**Data segment**.
## Begin

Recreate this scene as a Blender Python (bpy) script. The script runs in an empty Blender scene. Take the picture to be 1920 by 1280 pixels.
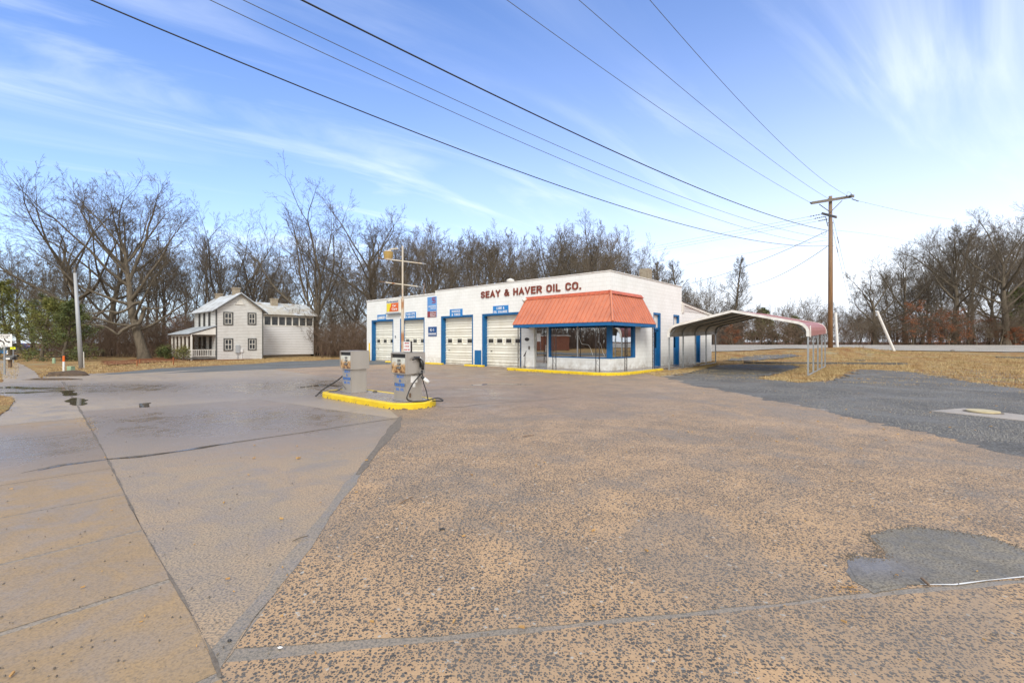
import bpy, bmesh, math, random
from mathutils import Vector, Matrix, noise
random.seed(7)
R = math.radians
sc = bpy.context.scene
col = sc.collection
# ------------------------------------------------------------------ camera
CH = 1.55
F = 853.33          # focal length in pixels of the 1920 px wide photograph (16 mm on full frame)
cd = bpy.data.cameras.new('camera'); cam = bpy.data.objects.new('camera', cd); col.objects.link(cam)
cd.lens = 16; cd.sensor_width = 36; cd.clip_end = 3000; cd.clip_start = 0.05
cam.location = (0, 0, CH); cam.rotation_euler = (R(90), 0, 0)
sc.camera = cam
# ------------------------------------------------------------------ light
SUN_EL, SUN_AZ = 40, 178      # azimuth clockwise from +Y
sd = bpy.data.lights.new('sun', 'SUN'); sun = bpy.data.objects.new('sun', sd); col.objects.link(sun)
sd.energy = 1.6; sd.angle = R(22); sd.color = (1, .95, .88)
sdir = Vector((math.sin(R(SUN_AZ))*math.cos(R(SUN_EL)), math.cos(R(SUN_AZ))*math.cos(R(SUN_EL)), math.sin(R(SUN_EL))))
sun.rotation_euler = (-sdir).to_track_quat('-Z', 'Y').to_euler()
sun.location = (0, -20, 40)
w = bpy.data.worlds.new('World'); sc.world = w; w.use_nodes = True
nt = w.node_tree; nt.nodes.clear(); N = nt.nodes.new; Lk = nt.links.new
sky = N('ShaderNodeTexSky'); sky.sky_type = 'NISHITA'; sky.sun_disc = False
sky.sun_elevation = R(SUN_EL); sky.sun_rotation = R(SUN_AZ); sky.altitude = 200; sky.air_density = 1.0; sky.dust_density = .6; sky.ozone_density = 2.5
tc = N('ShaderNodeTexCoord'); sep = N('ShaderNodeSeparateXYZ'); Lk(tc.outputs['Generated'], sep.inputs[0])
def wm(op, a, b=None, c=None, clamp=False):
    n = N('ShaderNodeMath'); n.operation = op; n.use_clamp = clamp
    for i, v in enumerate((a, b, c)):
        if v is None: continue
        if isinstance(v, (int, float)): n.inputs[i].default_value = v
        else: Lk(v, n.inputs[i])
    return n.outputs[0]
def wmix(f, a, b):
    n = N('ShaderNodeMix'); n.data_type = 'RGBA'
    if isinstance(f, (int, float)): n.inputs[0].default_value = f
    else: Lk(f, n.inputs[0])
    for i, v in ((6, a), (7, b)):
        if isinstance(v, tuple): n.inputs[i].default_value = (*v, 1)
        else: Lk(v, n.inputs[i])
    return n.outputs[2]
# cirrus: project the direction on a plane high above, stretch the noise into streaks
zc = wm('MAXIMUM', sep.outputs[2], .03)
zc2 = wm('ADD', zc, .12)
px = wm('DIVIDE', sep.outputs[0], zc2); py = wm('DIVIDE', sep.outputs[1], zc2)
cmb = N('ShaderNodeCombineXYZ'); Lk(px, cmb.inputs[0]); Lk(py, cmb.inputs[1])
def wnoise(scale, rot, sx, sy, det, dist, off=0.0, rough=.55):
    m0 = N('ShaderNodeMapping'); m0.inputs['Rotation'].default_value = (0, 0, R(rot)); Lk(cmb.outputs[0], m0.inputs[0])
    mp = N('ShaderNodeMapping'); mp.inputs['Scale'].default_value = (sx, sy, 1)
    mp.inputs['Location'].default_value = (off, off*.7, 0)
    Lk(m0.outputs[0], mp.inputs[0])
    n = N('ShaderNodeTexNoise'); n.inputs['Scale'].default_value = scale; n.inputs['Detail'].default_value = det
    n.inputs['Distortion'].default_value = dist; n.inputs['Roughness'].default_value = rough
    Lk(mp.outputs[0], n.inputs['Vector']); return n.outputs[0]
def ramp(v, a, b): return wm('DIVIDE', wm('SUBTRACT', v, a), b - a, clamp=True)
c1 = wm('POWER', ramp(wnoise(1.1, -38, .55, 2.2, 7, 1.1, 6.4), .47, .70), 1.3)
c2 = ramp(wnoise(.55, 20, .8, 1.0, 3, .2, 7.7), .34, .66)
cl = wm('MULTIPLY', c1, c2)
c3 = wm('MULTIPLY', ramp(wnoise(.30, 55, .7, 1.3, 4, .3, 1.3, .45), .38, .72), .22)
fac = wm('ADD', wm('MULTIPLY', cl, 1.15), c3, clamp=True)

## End

Output the lines above in full and exactly as given, omitting any pictures.

**Worked answer**.
Recreate this scene as a Blender Python (bpy) script. The script runs in an empty Blender scene. Take the picture to be 1920 by 1280 pixels.
import bpy, bmesh, math, random
from mathutils import Vector, Matrix, noise
random.seed(7)
R = math.radians
sc = bpy.context.scene
col = sc.collection
# ------------------------------------------------------------------ camera
CH = 1.55
F = 853.33          # focal length in pixels of the 1920 px wide photograph (16 mm on full frame)
cd = bpy.data.cameras.new('camera'); cam = bpy.data.objects.new('camera', cd); col.objects.link(cam)
cd.lens = 16; cd.sensor_width = 36; cd.clip_end = 3000; cd.clip_start = 0.05
cam.location = (0, 0, CH); cam.rotation_euler = (R(90), 0, 0)
sc.camera = cam
# ------------------------------------------------------------------ light
SUN_EL, SUN_AZ = 40, 178      # azimuth clockwise from +Y
sd = bpy.data.lights.new('sun', 'SUN'); sun = bpy.data.objects.new('sun', sd); col.objects.link(sun)
sd.energy = 1.6; sd.angle = R(22); sd.color = (1, .95, .88)
sdir = Vector((math.sin(R(SUN_AZ))*math.cos(R(SUN_EL)), math.cos(R(SUN_AZ))*math.cos(R(SUN_EL)), math.sin(R(SUN_EL))))
sun.rotation_euler = (-sdir).to_track_quat('-Z', 'Y').to_euler()
sun.location = (0, -20, 40)
w = bpy.data.worlds.new('World'); sc.world = w; w.use_nodes = True
nt = w.node_tree; nt.nodes.clear(); N = nt.nodes.new; Lk = nt.links.new
sky = N('ShaderNodeTexSky'); sky.sky_type = 'NISHITA'; sky.sun_disc = False
sky.sun_elevation = R(SUN_EL); sky.sun_rotation = R(SUN_AZ); sky.altitude = 200; sky.air_density = 1.0; sky.dust_density = .6; sky.ozone_density = 2.5
tc = N('ShaderNodeTexCoord'); sep = N('ShaderNodeSeparateXYZ'); Lk(tc.outputs['Generated'], sep.inputs[0])
def wm(op, a, b=None, c=None, clamp=False):
    n = N('ShaderNodeMath'); n.operation = op; n.use_clamp = clamp
    for i, v in enumerate((a, b, c)):
        if v is None: continue
        if isinstance(v, (int, float)): n.inputs[i].default_value = v
        else: Lk(v, n.inputs[i])
    return n.outputs[0]
def wmix(f, a, b):
    n = N('ShaderNodeMix'); n.data_type = 'RGBA'
    if isinstance(f, (int, float)): n.inputs[0].default_value = f
    else: Lk(f, n.inputs[0])
    for i, v in ((6, a), (7, b)):
        if isinstance(v, tuple): n.inputs[i].default_value = (*v, 1)
        else: Lk(v, n.inputs[i])
    return n.outputs[2]
# cirrus: project the direction on a plane high above, stretch the noise into streaks
zc = wm('MAXIMUM', sep.outputs[2], .03)
zc2 = wm('ADD', zc, .12)
px = wm('DIVIDE', sep.outputs[0], zc2); py = wm('DIVIDE', sep.outputs[1], zc2)
cmb = N('ShaderNodeCombineXYZ'); Lk(px, cmb.inputs[0]); Lk(py, cmb.inputs[1])
def wnoise(scale, rot, sx, sy, det, dist, off=0.0, rough=.55):
    m0 = N('ShaderNodeMapping'); m0.inputs['Rotation'].default_value = (0, 0, R(rot)); Lk(cmb.outputs[0], m0.inputs[0])
    mp = N('ShaderNodeMapping'); mp.inputs['Scale'].default_value = (sx, sy, 1)
    mp.inputs['Location'].default_value = (off, off*.7, 0)
    Lk(m0.outputs[0], mp.inputs[0])
    n = N('ShaderNodeTexNoise'); n.inputs['Scale'].default_value = scale; n.inputs['Detail'].default_value = det
    n.inputs['Distortion'].default_value = dist; n.inputs['Roughness'].default_value = rough
    Lk(mp.outputs[0], n.inputs['Vector']); return n.outputs[0]
def ramp(v, a, b): return wm('DIVIDE', wm('SUBTRACT', v, a), b - a, clamp=True)
c1 = wm('POWER', ramp(wnoise(1.1, -38, .55, 2.2, 7, 1.1, 6.4), .47, .70), 1.3)
c2 = ramp(wnoise(.55, 20, .8, 1.0, 3, .2, 7.7), .34, .66)
cl = wm('MULTIPLY', c1, c2)
c3 = wm('MULTIPLY', ramp(wnoise(.30, 55, .7, 1.3, 4, .3, 1.3, .45), .38, .72), .22)
fac = wm('ADD', wm('MULTIPLY', cl, 1.15), c3, clamp=True)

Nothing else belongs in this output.